Enema’s seventh track and third single Adam’s Song, for instance, smuggled in a potent anti-suicide message on the back of the surrounding silliness – a sober acknowledgement of the dark side of that teenage experience with the real intention of helping fans in need. In 2000 it was set to replay indefinitely on a nearby stereo as 17-year-old Greg Barnes – a Columbine High School student who had lost one of his best friends in the massacre the previous year – hanged himself in the garage of his family’s home. All clowning was swiftly ceased to acknowledge the tragedy and stress the meaning of the song.
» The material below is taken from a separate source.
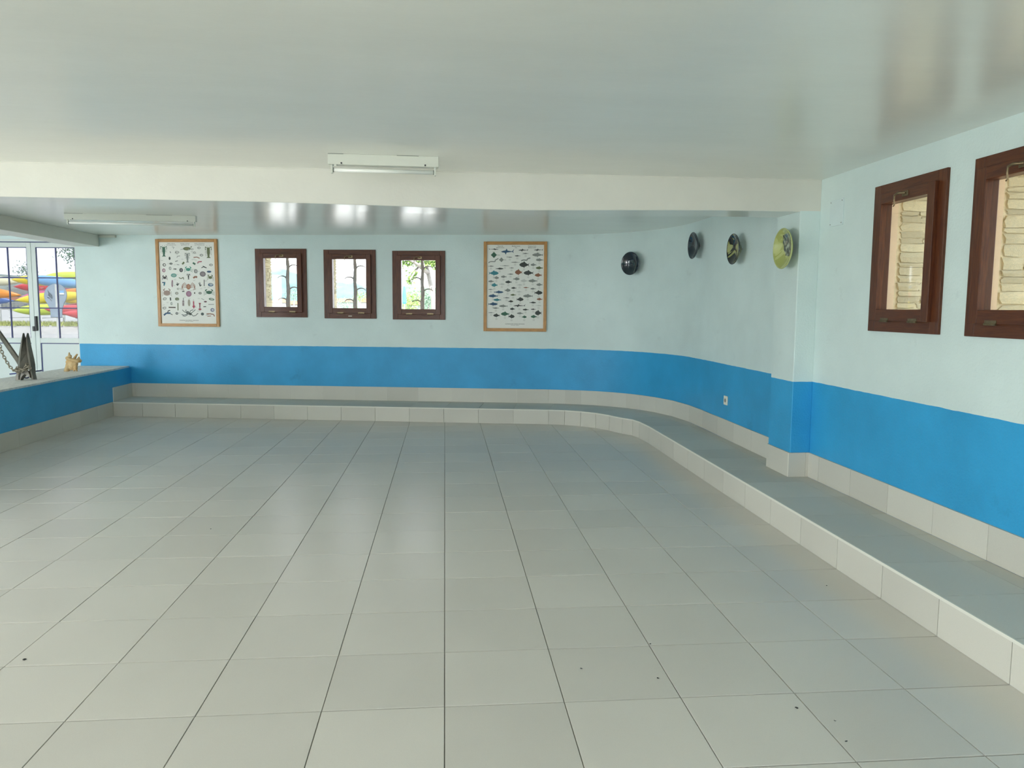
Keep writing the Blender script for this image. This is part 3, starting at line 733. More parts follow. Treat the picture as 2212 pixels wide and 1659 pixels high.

Twenty-seven months after Enema’s release, the events of September 11, 2001 would soon return the grimace to punk’s craggy face, too. Despite that encroaching darkness, not to mention their own stylistic swerves, blink held open the floodgates they helped kick down. From Sum 41, Good Charlotte and New Found Glory, to Fall Out Boy and My Chemical Romance, to Waterparks and Neck Deep, good time punk rock, delivered on its own vibrant terms has always found a way.

Typically cocksure, Mark insisted the band always knew what they were doing, even amidst the madness of it all. “Punk rock is about doing what you want in your heart and not thinking about what people think.”

For that, a generation of bullshitters still partying like it’s 1999 owe this multi-platinum ‘joke band’ a shitload of gratitude.